[Directive]: Restate, exactly and only, the lines from the first through the line containing "return best, side, along".

[Stored data]:
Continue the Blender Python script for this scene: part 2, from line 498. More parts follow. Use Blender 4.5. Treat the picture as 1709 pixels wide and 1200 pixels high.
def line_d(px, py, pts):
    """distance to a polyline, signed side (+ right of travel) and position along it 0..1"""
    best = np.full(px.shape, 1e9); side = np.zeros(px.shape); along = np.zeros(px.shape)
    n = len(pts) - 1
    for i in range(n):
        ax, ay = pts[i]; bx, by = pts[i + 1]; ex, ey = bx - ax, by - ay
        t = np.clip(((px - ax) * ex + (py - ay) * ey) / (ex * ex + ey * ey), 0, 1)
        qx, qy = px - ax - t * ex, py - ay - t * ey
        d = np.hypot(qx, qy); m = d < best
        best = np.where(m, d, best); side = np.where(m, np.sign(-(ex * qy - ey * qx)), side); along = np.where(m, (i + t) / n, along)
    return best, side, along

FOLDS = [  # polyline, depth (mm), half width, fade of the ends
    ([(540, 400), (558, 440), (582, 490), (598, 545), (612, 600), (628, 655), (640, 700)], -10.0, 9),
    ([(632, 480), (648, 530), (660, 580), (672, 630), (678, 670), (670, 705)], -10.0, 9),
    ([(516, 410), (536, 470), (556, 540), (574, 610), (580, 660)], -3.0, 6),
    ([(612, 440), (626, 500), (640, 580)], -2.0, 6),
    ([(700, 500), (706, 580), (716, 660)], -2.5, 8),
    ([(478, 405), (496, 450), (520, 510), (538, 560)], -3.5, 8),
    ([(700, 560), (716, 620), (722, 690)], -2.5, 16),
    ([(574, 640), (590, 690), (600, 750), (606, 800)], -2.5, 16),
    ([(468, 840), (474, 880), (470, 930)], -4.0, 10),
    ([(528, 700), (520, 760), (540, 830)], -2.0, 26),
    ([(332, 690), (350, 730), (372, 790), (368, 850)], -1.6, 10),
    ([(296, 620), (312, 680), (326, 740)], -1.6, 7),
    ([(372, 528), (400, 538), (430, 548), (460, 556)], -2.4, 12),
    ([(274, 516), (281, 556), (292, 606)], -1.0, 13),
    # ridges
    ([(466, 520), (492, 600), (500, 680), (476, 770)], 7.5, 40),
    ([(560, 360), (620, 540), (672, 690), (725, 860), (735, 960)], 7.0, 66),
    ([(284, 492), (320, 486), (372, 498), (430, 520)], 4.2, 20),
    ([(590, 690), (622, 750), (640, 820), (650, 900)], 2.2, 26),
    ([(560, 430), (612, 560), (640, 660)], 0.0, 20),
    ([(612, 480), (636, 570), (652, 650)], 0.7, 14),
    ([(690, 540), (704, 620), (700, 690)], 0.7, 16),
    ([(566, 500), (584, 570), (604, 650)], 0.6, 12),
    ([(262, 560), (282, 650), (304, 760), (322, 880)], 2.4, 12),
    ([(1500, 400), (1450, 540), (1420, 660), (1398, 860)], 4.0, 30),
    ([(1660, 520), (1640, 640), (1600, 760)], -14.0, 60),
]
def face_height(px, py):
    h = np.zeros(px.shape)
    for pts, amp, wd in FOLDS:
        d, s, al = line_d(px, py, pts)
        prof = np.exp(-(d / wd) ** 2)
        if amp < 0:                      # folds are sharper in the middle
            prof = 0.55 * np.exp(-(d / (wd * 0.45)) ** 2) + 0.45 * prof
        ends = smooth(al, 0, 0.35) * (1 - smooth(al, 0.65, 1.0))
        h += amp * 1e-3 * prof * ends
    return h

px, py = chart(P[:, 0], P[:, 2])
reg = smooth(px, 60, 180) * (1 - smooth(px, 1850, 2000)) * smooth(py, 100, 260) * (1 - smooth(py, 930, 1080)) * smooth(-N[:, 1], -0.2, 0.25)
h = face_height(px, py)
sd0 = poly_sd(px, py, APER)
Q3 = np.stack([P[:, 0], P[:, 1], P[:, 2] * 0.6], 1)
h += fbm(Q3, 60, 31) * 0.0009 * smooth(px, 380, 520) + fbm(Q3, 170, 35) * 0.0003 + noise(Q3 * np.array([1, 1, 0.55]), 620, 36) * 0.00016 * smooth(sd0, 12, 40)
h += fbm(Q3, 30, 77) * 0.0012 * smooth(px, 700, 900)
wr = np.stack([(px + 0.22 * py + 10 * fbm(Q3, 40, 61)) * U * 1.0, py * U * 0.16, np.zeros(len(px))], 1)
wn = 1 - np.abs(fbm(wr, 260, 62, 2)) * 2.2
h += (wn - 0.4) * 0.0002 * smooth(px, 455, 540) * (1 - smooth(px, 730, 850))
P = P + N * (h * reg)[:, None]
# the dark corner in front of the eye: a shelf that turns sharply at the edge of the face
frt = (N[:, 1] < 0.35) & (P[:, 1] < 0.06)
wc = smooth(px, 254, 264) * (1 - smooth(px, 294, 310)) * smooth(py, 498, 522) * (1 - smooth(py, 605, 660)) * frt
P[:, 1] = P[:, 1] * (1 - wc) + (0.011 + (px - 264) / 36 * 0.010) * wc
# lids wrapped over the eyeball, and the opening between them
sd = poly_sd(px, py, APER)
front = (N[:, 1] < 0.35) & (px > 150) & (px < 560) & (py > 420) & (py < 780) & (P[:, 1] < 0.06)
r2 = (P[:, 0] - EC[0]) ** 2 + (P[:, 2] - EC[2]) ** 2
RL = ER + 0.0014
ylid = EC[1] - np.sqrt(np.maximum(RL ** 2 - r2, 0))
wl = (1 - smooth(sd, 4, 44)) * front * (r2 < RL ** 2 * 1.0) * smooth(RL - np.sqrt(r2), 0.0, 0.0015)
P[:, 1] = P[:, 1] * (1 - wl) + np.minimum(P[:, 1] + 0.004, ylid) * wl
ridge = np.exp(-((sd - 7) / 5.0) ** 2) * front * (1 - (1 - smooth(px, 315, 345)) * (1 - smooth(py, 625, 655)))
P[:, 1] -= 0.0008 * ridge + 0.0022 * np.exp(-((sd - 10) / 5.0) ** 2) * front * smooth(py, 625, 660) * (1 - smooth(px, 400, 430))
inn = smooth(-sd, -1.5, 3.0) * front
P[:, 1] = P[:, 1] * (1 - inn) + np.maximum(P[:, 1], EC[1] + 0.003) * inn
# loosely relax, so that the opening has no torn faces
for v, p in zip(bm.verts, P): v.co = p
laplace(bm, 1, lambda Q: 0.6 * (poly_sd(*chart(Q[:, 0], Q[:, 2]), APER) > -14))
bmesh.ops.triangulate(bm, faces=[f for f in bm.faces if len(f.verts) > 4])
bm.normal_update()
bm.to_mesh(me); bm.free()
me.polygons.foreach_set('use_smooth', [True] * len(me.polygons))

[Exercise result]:
Continue the Blender Python script for this scene: part 2, from line 498. More parts follow. Use Blender 4.5. Treat the picture as 1709 pixels wide and 1200 pixels high.
def line_d(px, py, pts):
    """distance to a polyline, signed side (+ right of travel) and position along it 0..1"""
    best = np.full(px.shape, 1e9); side = np.zeros(px.shape); along = np.zeros(px.shape)
    n = len(pts) - 1
    for i in range(n):
        ax, ay = pts[i]; bx, by = pts[i + 1]; ex, ey = bx - ax, by - ay
        t = np.clip(((px - ax) * ex + (py - ay) * ey) / (ex * ex + ey * ey), 0, 1)
        qx, qy = px - ax - t * ex, py - ay - t * ey
        d = np.hypot(qx, qy); m = d < best
        best = np.where(m, d, best); side = np.where(m, np.sign(-(ex * qy - ey * qx)), side); along = np.where(m, (i + t) / n, along)
    return best, side, along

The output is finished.